A partire dal titolo, presso in prestito a una poesia di Emily Dickinson ("Buongiorno notte / sto tornando a casa / Il giorno si è stancato di me / Come potrei io di lui?"), il film si propone come una riflessione personale, dolente, sugli "anni di piombo". Il cineasta che da giovane militò nell'Unione dei comunisti marxisti-leninisti, sposandone l'infatuazione maoista, oggi preferisce scavare alla sua maniera quieta e laica nel delirio ideologico di quei brigatisti fiduciosi nell'avvento della rivoluzione e intrappolati nei rituali della clandestinità.

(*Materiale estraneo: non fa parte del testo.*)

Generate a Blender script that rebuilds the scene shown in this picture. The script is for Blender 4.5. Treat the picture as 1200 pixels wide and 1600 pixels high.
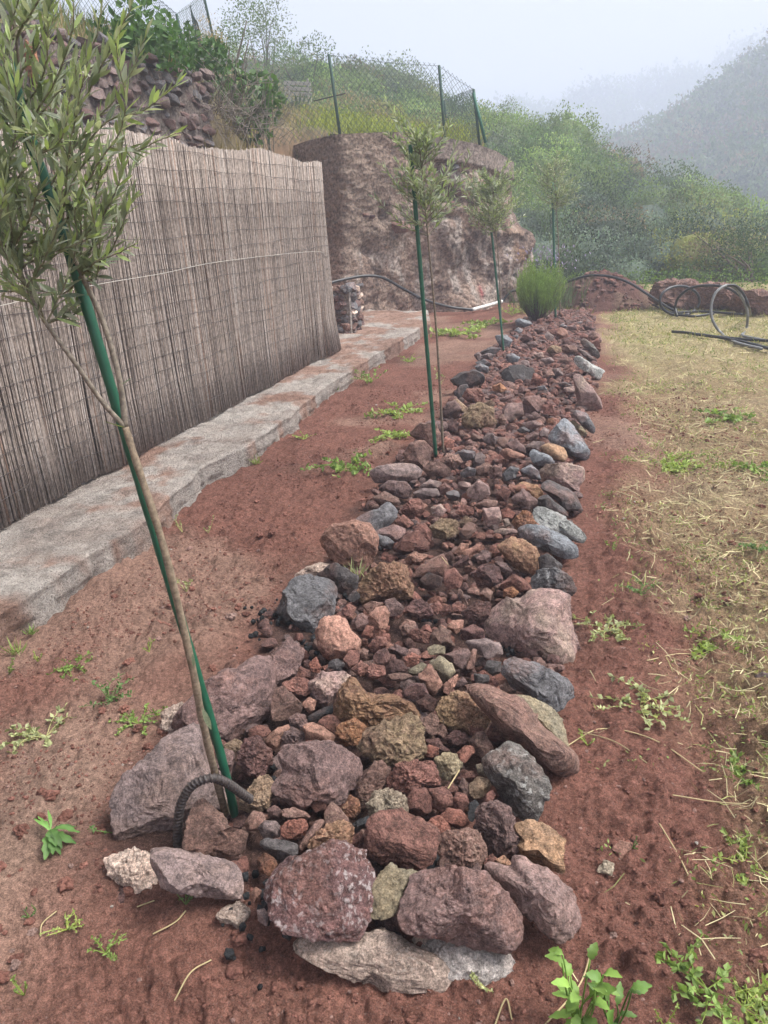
import bpy, bmesh, math, numpy as np
from mathutils import Matrix, Vector
for o in list(bpy.data.objects): bpy.data.objects.remove(o)
S = bpy.context.scene
COL = S.collection
R = math.radians
# ------------------------------------------------------------------ camera
FPX = 1202.0; ROLL = R(3.0); PITCH = R(21.0869); YAW = R(16.630); EYE = 1.5
def ray(px, py):
    x0, y0 = px - 600.0, 800.0 - py
    c, s = math.cos(-ROLL), math.sin(-ROLL)
    x = c*x0 - s*y0; y = s*x0 + c*y0; z = FPX
    up = y*math.cos(PITCH) - z*math.sin(PITCH); f = y*math.sin(PITCH) + z*math.cos(PITCH)
    cy, sy = math.cos(YAW), math.sin(YAW)
    return np.array([x*cy - f*sy, x*sy + f*cy, up])
E0 = np.array([0, 0, EYE])
def G(px, py, z=0.0):
    d = ray(px, py); return E0 + d*((z - EYE)/d[2])
def atY(px, py, Y):
    d = ray(px, py); return E0 + d*(Y/d[1])
def atX(px, py, X):
    d = ray(px, py); return E0 + d*(X/d[0])
fwd = ray(600, 800); fwd /= np.linalg.norm(fwd)
rgt = ray(601, 800) - ray(600, 800); rgt /= np.linalg.norm(rgt)
upv = ray(600, 799) - ray(600, 800); upv /= np.linalg.norm(upv)
cam = bpy.data.cameras.new("camera"); cam.sensor_fit = 'VERTICAL'; cam.sensor_height = 24.0
cam.lens = FPX/1600*24.0; cam.clip_start = 0.05; cam.clip_end = 1200
co = bpy.data.objects.new("camera", cam); COL.objects.link(co)
M = Matrix(((rgt[0], upv[0], -fwd[0], 0), (rgt[1], upv[1], -fwd[1], 0), (rgt[2], upv[2], -fwd[2], EYE), (0, 0, 0, 1)))
co.matrix_world = M; S.camera = co
# ------------------------------------------------------------------ light
SUN_EL, SUN_AZ = R(58), R(78)          # azimuth from +Y towards +X
w = bpy.data.worlds.new("World"); S.world = w; w.use_nodes = True
nt = w.node_tree; nt.nodes.clear()
sky = nt.nodes.new("ShaderNodeTexSky"); sky.sky_type = 'NISHITA'; sky.sun_disc = False
sky.sun_elevation = SUN_EL; sky.sun_rotation = SUN_AZ
sky.air_density = 1.0; sky.dust_density = 6.0; sky.ozone_density = 1.0
hs = nt.nodes.new("ShaderNodeHueSaturation"); hs.inputs["Saturation"].default_value = 0.18
bg = nt.nodes.new("ShaderNodeBackground"); bg.inputs[1].default_value = 0.085
wo = nt.nodes.new("ShaderNodeOutputWorld")
nt.links.new(sky.outputs[0], hs.inputs["Color"]); nt.links.new(hs.outputs[0], bg.inputs[0]); nt.links.new(bg.outputs[0], wo.inputs[0])
sl = bpy.data.lights.new("sun", 'SUN'); sl.energy = 2.3; sl.angle = R(20); sl.color = (1, .955, .89)
so = bpy.data.objects.new("sun", sl); COL.objects.link(so)
sd = Vector((math.sin(SUN_AZ)*math.cos(SUN_EL), math.cos(SUN_AZ)*math.cos(SUN_EL), math.sin(SUN_EL)))
so.rotation_euler = sd.to_track_quat('Z', 'Y').to_euler(); so.location = (3, 5, 12)
S.view_settings.view_transform = 'Standard'; S.view_settings.look = 'None'
S.view_settings.gamma = 1.0; S.view_settings.use_curve_mapping = False
S.view_settings.exposure = 1.5
S.render.engine = 'CYCLES'
S.cycles.use_denoising = True; S.cycles.max_bounces = 8; S.cycles.diffuse_bounces = 3
S.cycles.transparent_max_bounces = 6; S.cycles.volume_bounces = 2; S.cycles.caustics_reflective = False
S.cycles.use_adaptive_sampling = True; S.cycles.adaptive_threshold = 0.02
# ------------------------------------------------------------------ helpers
def tag(o, label=None, cat=None, group=None, kind=None):
    if label: o["label"] = label
    if cat: o["category"] = cat
    if group: o["group"] = group
    if kind: o["kind"] = kind
    return o
def mk(name, V, F, mat=None, col=None, smooth=False, mats=None, midx=None):
    """mesh from numpy: F is a list of (n,k) int arrays"""
    V = np.ascontiguousarray(V, dtype=np.float32)
    if not isinstance(F, (list, tuple)): F = [F]
    F = [np.asarray(f, dtype=np.int32) for f in F if len(f)]
    me = bpy.data.meshes.new(name)
    me.vertices.add(len(V)); me.vertices.foreach_set("co", V.ravel())
    li = np.concatenate([f.ravel() for f in F]); cnt = np.concatenate([np.full(len(f), f.shape[1], np.int32) for f in F])
    st = np.concatenate([[0], np.cumsum(cnt)[:-1]]).astype(np.int32)
    me.loops.add(len(li)); me.loops.foreach_set("vertex_index", li)
    me.polygons.add(len(cnt)); me.polygons.foreach_set("loop_start", st)
    try: me.polygons.foreach_set("loop_total", cnt)
    except Exception: pass
    me.update(calc_edges=True)
    me.polygons.foreach_set("use_smooth", np.full(len(cnt), bool(smooth)))
    if col is not None:
        a = me.color_attributes.new("col", 'FLOAT_COLOR', 'POINT')
        c = np.ones((len(V), 4), np.float32); c[:, :3] = col
        a.data.foreach_set("color", c.ravel())
    if mats:
        for m in mats: me.materials.append(m)
        me.polygons.foreach_set("material_index", np.asarray(midx, np.int32))
    elif mat: me.materials.append(mat)
    return me
def ob(name, me, parent=None, loc=None):
    o = bpy.data.objects.new(name, me); COL.objects.link(o)
    if parent is not None: o.parent = parent
    if loc is not None: o.location = loc
    return o
def empty(name, loc=(0, 0, 0), label=None, cat=None, group=None, kind=None):
    o = bpy.data.objects.new(name, None); COL.objects.link(o); o.location = loc; o.empty_display_size = .1
    return tag(o, label, cat, group, kind)
def hsh(ix, iy, iz, seed):
    h = (ix*np.uint32(374761393) + iy*np.uint32(668265263) + iz*np.uint32(2246822519) + np.uint32((seed*3266489917) & 0xffffffff))
    h = (h ^ (h >> np.uint32(13)))*np.uint32(1274126177); h = (h ^ (h >> np.uint32(16)))*np.uint32(2654435761); h ^= h >> np.uint32(15)
    return h.astype(np.float32)*np.float32(2/4294967295.0) - np.float32(1)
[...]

Scrive la Braghetti, nel libro "Il prigioniero": "Per uccidere qualcuno che non ti ha fatto niente, che non conosci, che non odi, devi mettere da parte l'umana pietà, in un angolo buio e chiuso, e non passare mai più lì con il pensiero. Perché sennò, con le emozione, viene a galla l'orrore". E' questo il cuore del film, che Bellocchio affida al personaggio di Anna, incarnata da Maya Sansa, dimagrita rispetto alla pienezza materna di "La balia". La cinepresa la pedina nella sua doppia vita: da un lato efficiente carceriera di Moro, militante pronta a sparare, fidanzata di Gallinari seppure nella rigida scansione dei turni e dei ruoli; dall'altro insospettabile ragazza chiamata a recitare la normalità del quotidiano: un ufficio al ministero, un lavoro, dei colleghi, un ragazzo che sembra leggerla nel profondo, più di quanto lei stessa riesca a fare.

Ma alla lunga Anna non regge. La ferocia distruttiva di chi le vive vicino o le dorme accanto mette in crisi l'utopia rivoluzionaria. La terrorista si scopre in conflitto con i suoi compagni, sogna addirittura di liberare "il prigioniero" (chissà se la sequenza onirica resterà nel montaggio finale, insieme alla preghiera a tavola dei br), si oppone, nella scena drammatica che ricostruisce l'ultima riunione, alla decisione di ucciderlo.

E' Roberto Herlitzka, con quel suo viso scavato e patibolare e la bella voce pastosa, a incarnare Moro: rassegnato agli eventi, spiato e interrogato da Moretti, il duro della situazione, che sullo schermo avrà la bella faccia, appena invigorita dai baffi, di Luigi Lo Cascio, l'eroe di "I cento passi". Mentre Piergiorgio Bellocchio, figlio del regista e produttore in proprio, interpreterà Maccari, ovvero il misterioso "signor Altobelli", l'uomo che allestì la "prigione del popolo" dentro l'appartamento di via Montalcini e che forse, quella mattina del 9 maggio '78, sparò nel garage la raffica letale.